NOTE: This is one question, divided into three parts. Please answer my question completely and NOT partially.

(1A) The production manager of Rordan Corporation has submitted the following quarterly production forecast for the upcoming fiscal year:

1st Quarter

2nd Quarter

3rd Quarter

4th Quarter

Units to be produced

9,000

7,000

7,500

8,400

Each unit requires 0.45 direct labor-hours, and direct laborers are paid $10.00 per hour.

Required:

1. Prepare the companys direct labor budget for the upcoming fiscal year. Assume that the direct labor workforce is adjusted each quarter to match the number of hours required to produce the forecasted number of units produced.

2. Prepare the companys direct labor budget for the upcoming fiscal year, assuming that the direct labor workforce is not adjusted each quarter. Instead, assume that the companys direct labor workforce consists of permanent employees who are guaranteed to be paid for at least 3,500 hours of work each quarter. If the number of required direct labor-hours is less than this number, the workers are paid for 3,500 hours anyway. Any hours worked in excess of 3,500 hours in a quarter are paid at the rate of 1.5 times the normal hourly rate for direct labor.

(1B) The direct labor budget of Yuvwell Corporation for the upcoming fiscal year contains the following details concerning budgeted direct labor-hours:

1st Quarter

2nd Quarter

3rd Quarter

4th Quarter

Budgeted direct labor-hours

10,200

9,300

9,600

10,400

The company uses direct labor-hours as its overhead allocation base. The variable portion of its predetermined manufacturing overhead rate is $4.75 per direct labor-hour and its total fixed manufacturing overhead is $70,000 per quarter. The only noncash item included in fixed manufacturing overhead is depreciation, which is $17,500 per quarter.

Required:

1. Prepare the companys manufacturing overhead budget for the upcoming fiscal year.

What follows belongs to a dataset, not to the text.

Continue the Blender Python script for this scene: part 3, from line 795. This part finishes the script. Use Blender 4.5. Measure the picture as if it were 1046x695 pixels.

2. Compute the companys predetermined overhead rate (including both variable and fixed manufacturing overhead) for the upcoming fiscal year.

(1C) Pearl Products Limited of Shenzhen, China, manufactures and distributes toys throughout South East Asia. Three cubic centimeters (cc) of solvent H300 are required to manufacture each unit of Supermix, one of the companys products. The company now is planning raw materials needs for the third quarter, the quarter in which peak sales of Supermix occur. To keep production and sales moving smoothly, the company has the following inventory requirements:

  1. The finished goods inventory on hand at the end of each month must equal 3,000 units of Supermix plus 25% of the next months sales. The finished goods inventory on June 30 is budgeted to be 16,250 units.
  2. The raw materials inventory on hand at the end of each month must equal one-half of the following months production needs for raw materials. The raw materials inventory on June 30 is budgeted to be 81,375 cc of solvent H300.
  3. The company maintains no work in process inventories.

A monthly sales budget for Supermix for the third and fourth quarters of the year follows.

Budgeted Unit Sales

July

53,000

August

58,000

September

68,000

October

48,000

November

38,000

December

28,000

Required:

1. Prepare a production budget for Supermix for the months July, August, September, and October.

2. Prepare a direct materials budget showing the quantity of solvent H300 to be purchased for July, August, and September, and for the quarter in total.